Evenings back in the village are quieter. The bar-tabac opens only when the owner, Pilar, finishes feeding her pigs. If the lights are on, order a caña and a plate of chorizo from the pig you just heard; if the door is bolted, you will drink in the hotel lounge two streets away.
Walking without way-marks
No footpath is signposted, which keeps the place honest. A favourite loop heads south-east along the old drove road to Villarino de Manzanas—6 km across dehesa where holm oaks shade black Iberian pigs. The track is drivable in dry months but turns to gumbo after rain; boots are safer. Buzzards and short-toed eagles patrol the thermals, and in May the verges explode with crimson poppies that would make a Sussex hedgerow blush.
For a shorter stroll, follow the lane north for twenty minutes to the abandoned hamlet of Los Algos. Roof beams have collapsed onto hearthstones; fig trees push through living-room floors. It is a sobering glimpse of where Figueruela itself might have headed without the wolf trade.
What you will (and won’t) eat
The village has no supermarket. Provisions arrive on Thursday morning when a white van parks by the church and sells fruit, tinned tomatoes and washing powder off the tailgate. The hotel dining room is the sole source of a square meal; book before 20:00 the previous night or you will be offered crisps and a packet custard cream—no joke. Dishes are built around whatever the chef shot or grew: chickpea and morcilla stew thick enough to stand a spoon in, or grilled cordero lechal (milk-fed lamb) that tastes of thyme and mountain air. Vegetarians get a roast pimiento stuffed with goat’s cheese; vegans should bring supplies.
Breakfast is negotiable. Ask for “pan de pueblo” and you receive a loaf the size of a house brick, crust blistered like a Stilton. Slather it with fresh curd cheese from Gallegos del Campo—mild, almost like Yorkshire whey. The coffee is proper stove-top, strong enough to wake a wolf.
Practical grit
Fill the tank in Puebla de Sanabria, 35 km north, or you will be siphoning diesel from a tractor. The nearest cash machine is the same distance and villagers mean it when they say “no hay cambio.” Vodafone provides one bar of 4G in the square; other UK networks die at the last roundabout. Winter brings snow that can cut the road for two days—carry a blanket and biscuits between December and March. Summer, on the other hand, is blissfully empty but hits 34 °C at midday; start walks at first light and siesta like the locals.

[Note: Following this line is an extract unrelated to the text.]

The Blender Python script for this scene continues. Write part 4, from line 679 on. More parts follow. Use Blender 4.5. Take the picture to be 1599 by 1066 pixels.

Accommodation is limited to Hotel Rural La Robla (doubles €70, heating extra) and two self-catering cottages booked through the regional tourism board. Expect stone floors, wool blankets, and bathrooms updated sometime after 2003. Wi-Fi exists, but the router is turned off at midnight to save electricity—bring a paperback.
The honest verdict
Figueruela de Arriba will never tick the “must-see” box. There is no cathedral, no Michelin bib, no gift shop flogging fridge magnets. What you get instead is an unfiltered dose of rural Spain at the very moment it decides whether to survive or surrender. If that appeals, come; if you need a flat white on demand, stay on the A-52. Either way, the wolves will still be howling long after your tyres touch tarmac again.